*What you need to do*
Begin with the first line of the listing and quote every line through the one containing "IW, IH, FPX = 1445.0, 1927.0, 1400.0"; give only those lines.

*Available data*
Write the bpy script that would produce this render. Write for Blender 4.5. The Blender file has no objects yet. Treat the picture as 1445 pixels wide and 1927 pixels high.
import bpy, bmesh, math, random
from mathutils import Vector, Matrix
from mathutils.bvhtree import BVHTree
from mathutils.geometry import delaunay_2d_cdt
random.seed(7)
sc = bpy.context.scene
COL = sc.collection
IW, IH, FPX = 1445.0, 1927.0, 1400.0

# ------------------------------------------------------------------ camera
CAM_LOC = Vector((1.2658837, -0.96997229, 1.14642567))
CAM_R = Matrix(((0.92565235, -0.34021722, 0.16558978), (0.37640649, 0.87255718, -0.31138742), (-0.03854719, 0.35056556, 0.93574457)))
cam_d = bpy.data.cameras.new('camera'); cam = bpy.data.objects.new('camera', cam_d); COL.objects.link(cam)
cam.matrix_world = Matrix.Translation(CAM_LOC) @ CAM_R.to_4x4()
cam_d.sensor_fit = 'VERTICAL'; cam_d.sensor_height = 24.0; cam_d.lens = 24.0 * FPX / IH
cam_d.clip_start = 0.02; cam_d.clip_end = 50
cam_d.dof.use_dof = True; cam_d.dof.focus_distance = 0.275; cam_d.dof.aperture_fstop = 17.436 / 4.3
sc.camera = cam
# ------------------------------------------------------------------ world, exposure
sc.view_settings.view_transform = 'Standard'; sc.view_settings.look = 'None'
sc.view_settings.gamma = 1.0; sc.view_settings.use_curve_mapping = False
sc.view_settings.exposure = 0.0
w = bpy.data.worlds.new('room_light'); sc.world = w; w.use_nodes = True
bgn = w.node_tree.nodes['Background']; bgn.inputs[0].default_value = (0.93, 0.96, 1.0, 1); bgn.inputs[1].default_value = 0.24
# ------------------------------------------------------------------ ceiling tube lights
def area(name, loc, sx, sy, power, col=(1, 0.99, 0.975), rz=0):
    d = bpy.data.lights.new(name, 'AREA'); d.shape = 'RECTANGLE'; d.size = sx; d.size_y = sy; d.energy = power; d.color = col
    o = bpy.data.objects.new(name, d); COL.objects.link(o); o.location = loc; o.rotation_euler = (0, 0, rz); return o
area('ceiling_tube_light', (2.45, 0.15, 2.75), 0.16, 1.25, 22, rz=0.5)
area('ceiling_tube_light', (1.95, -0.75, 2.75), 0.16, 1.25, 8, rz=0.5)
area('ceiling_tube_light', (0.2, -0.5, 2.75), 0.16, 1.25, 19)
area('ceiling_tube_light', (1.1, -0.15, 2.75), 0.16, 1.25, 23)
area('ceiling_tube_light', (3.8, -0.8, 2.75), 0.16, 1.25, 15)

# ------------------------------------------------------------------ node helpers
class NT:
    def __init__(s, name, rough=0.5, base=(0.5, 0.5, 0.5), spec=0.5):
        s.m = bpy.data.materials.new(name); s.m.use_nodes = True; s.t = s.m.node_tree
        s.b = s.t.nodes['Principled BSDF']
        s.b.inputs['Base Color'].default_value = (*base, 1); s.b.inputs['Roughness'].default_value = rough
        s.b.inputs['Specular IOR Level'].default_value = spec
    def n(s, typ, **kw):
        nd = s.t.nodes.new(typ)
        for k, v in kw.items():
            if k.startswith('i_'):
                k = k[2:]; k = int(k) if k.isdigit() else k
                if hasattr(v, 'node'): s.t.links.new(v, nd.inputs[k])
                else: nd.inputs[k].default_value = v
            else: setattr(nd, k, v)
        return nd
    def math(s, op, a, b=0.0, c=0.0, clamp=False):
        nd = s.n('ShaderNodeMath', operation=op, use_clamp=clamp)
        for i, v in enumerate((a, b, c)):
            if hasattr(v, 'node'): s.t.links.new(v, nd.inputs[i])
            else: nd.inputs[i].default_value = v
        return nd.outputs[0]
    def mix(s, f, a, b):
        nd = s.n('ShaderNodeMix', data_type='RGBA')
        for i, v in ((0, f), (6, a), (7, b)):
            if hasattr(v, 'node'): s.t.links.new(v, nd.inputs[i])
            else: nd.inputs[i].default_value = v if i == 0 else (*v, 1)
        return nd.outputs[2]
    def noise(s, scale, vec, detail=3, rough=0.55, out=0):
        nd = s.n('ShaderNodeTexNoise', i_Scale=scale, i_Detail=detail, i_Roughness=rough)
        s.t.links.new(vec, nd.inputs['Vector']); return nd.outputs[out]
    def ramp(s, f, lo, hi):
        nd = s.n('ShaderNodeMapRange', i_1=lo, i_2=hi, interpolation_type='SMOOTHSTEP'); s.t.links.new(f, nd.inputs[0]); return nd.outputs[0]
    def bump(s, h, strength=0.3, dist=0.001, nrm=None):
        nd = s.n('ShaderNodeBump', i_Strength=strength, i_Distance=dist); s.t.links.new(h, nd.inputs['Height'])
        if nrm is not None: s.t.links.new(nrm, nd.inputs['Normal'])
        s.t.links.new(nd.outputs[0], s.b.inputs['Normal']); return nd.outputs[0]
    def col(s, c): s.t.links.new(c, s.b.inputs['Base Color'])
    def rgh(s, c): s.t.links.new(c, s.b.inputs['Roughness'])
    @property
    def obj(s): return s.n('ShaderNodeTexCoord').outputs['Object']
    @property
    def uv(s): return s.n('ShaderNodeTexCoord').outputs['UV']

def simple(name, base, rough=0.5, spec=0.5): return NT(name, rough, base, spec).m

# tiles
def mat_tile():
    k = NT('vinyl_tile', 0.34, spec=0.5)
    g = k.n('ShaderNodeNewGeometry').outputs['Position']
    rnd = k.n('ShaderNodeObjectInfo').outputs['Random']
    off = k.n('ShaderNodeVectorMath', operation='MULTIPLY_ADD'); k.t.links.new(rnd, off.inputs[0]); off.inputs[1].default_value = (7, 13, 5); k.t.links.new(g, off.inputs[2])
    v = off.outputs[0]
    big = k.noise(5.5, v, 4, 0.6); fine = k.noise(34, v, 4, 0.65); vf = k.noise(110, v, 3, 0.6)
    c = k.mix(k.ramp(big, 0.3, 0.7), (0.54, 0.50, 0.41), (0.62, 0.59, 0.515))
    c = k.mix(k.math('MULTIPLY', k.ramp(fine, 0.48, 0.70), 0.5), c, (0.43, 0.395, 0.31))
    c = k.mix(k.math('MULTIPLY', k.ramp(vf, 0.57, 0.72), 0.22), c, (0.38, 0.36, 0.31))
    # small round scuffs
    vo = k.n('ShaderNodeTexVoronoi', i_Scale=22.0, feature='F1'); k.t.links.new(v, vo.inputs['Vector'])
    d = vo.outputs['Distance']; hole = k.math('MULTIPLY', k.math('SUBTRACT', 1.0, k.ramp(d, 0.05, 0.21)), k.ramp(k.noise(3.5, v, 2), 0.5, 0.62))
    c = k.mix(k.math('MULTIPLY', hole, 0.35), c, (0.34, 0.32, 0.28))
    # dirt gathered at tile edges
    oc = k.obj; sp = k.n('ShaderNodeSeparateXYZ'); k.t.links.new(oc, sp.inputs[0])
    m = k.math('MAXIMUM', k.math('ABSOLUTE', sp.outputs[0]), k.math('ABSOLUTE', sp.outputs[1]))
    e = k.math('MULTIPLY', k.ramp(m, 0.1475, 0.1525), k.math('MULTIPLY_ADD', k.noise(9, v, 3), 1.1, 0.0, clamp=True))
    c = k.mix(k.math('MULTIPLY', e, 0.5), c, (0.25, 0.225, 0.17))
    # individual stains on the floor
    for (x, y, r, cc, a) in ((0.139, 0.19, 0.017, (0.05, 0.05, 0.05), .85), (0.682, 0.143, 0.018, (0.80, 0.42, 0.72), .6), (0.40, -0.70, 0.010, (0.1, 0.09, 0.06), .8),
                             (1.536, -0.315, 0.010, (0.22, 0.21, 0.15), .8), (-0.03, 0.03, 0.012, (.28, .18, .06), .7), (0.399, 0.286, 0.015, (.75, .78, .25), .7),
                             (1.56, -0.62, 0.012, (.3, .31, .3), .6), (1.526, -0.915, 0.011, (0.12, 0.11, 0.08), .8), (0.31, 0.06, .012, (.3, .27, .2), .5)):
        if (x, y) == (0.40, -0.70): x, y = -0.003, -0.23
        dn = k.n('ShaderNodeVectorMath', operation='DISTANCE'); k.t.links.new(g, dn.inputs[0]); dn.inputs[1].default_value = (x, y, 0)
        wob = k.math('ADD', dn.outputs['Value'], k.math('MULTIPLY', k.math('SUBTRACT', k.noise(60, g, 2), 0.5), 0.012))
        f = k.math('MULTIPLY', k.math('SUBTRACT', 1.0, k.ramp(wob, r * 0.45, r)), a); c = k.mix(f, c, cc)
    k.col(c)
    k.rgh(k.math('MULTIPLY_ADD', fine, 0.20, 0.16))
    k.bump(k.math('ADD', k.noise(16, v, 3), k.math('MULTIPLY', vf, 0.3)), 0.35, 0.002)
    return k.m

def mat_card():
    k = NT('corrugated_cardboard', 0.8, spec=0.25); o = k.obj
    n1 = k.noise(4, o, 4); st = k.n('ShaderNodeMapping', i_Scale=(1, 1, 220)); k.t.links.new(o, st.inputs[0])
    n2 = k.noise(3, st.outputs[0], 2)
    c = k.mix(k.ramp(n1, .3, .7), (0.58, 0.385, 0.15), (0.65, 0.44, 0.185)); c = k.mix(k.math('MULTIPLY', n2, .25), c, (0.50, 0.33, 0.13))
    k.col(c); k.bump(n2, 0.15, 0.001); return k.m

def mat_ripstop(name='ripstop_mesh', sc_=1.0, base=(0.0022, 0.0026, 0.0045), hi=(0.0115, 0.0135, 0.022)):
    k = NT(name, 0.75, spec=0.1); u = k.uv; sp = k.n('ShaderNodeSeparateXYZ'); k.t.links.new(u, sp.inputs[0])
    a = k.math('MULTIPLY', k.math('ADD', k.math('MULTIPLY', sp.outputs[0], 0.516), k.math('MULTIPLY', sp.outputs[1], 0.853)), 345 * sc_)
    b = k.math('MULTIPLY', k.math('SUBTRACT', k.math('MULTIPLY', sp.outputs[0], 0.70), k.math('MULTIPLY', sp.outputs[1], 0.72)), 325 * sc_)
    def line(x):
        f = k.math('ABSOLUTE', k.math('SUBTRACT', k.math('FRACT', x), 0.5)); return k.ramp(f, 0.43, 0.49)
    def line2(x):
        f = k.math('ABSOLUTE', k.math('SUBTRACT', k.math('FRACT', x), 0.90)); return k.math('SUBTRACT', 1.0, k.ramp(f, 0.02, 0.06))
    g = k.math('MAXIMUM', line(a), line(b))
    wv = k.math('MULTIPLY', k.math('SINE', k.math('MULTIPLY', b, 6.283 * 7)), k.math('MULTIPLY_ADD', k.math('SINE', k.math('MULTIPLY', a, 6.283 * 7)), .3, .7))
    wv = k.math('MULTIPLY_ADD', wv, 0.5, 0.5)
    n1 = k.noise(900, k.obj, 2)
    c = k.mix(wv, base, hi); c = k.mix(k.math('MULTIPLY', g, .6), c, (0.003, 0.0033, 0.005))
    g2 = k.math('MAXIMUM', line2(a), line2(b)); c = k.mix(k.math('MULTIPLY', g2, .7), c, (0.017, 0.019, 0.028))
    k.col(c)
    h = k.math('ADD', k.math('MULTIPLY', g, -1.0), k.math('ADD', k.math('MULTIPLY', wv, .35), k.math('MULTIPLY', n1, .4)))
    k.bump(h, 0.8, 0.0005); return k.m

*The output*
Write the bpy script that would produce this render. Write for Blender 4.5. The Blender file has no objects yet. Treat the picture as 1445 pixels wide and 1927 pixels high.
import bpy, bmesh, math, random
from mathutils import Vector, Matrix
from mathutils.bvhtree import BVHTree
from mathutils.geometry import delaunay_2d_cdt
random.seed(7)
sc = bpy.context.scene
COL = sc.collection
IW, IH, FPX = 1445.0, 1927.0, 1400.0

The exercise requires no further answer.